Our meeting at the BizTalk building cut into the first afternoon sessions and I arrived half-way through the presentation on Building an ESB on the Microsoft Platform. I really didn’t take away much from the remainder of the session except that it looks like there is some interesting work going on around the BizTalk platform to provide a compelling ESB-esque story. My colleague mentioned that there is good work being done around enterprise-level exception management (leveraging the BizTalk 2006 failed message routing feature).

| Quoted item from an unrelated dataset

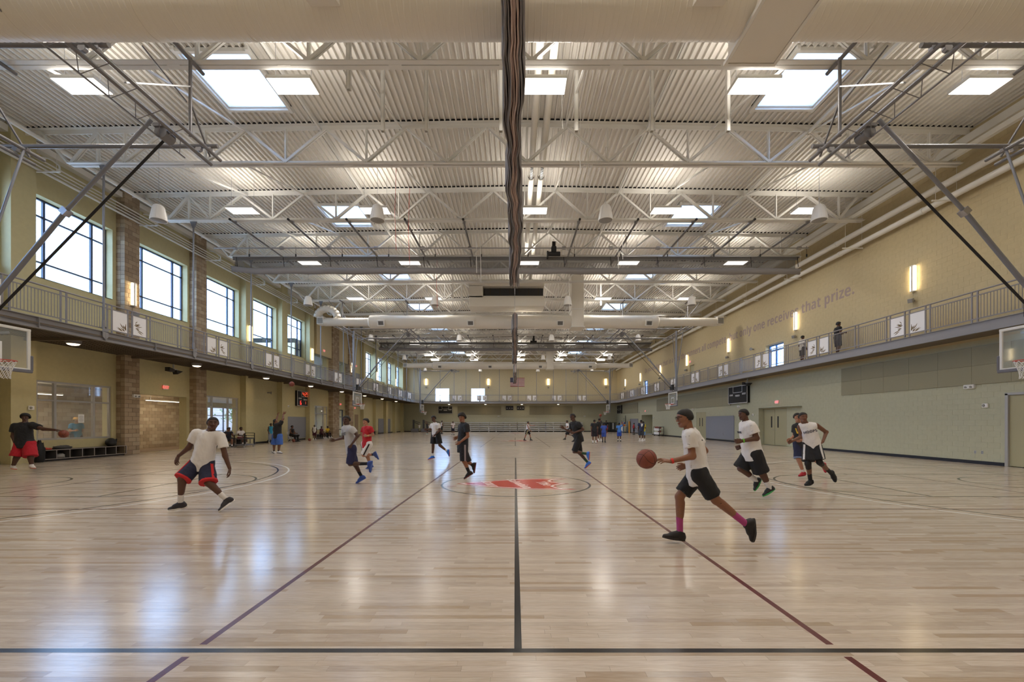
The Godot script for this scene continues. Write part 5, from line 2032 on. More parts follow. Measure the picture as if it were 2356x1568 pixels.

My final session of the day was entitled Get Your Processes Talking! Speech, Workflow & BizTalk United. Presented by Jon Fancey (Principal Consultant, NetStore) and Albert Kooiman (Senior Business Development Manager in the Unified Communications Group), the aim was to show how Communication Server 2007 and BizTalk can work together to deliver speech-oriented workflow solutions. This session was really all about showcasing Communication Server 2007 with a little dash of BizTalk. The speech capabilities in Communication Server appeared impressive and the design experience in Visual Studio looked great (i.e. creating a new speech workflow solution). The intention is to optimize human workflow processes via automation and thus improve service levels. My thinking at this point was that organizations need to be extremely careful about fronting their service function with a machine. Not all customer service scenarios are suitable for speech-based human workflow processes. I would go so far as to say that few customer service scenarios are suitable for the machine interface. When customers make a service call to an organization they typically do not want to talk to a machine.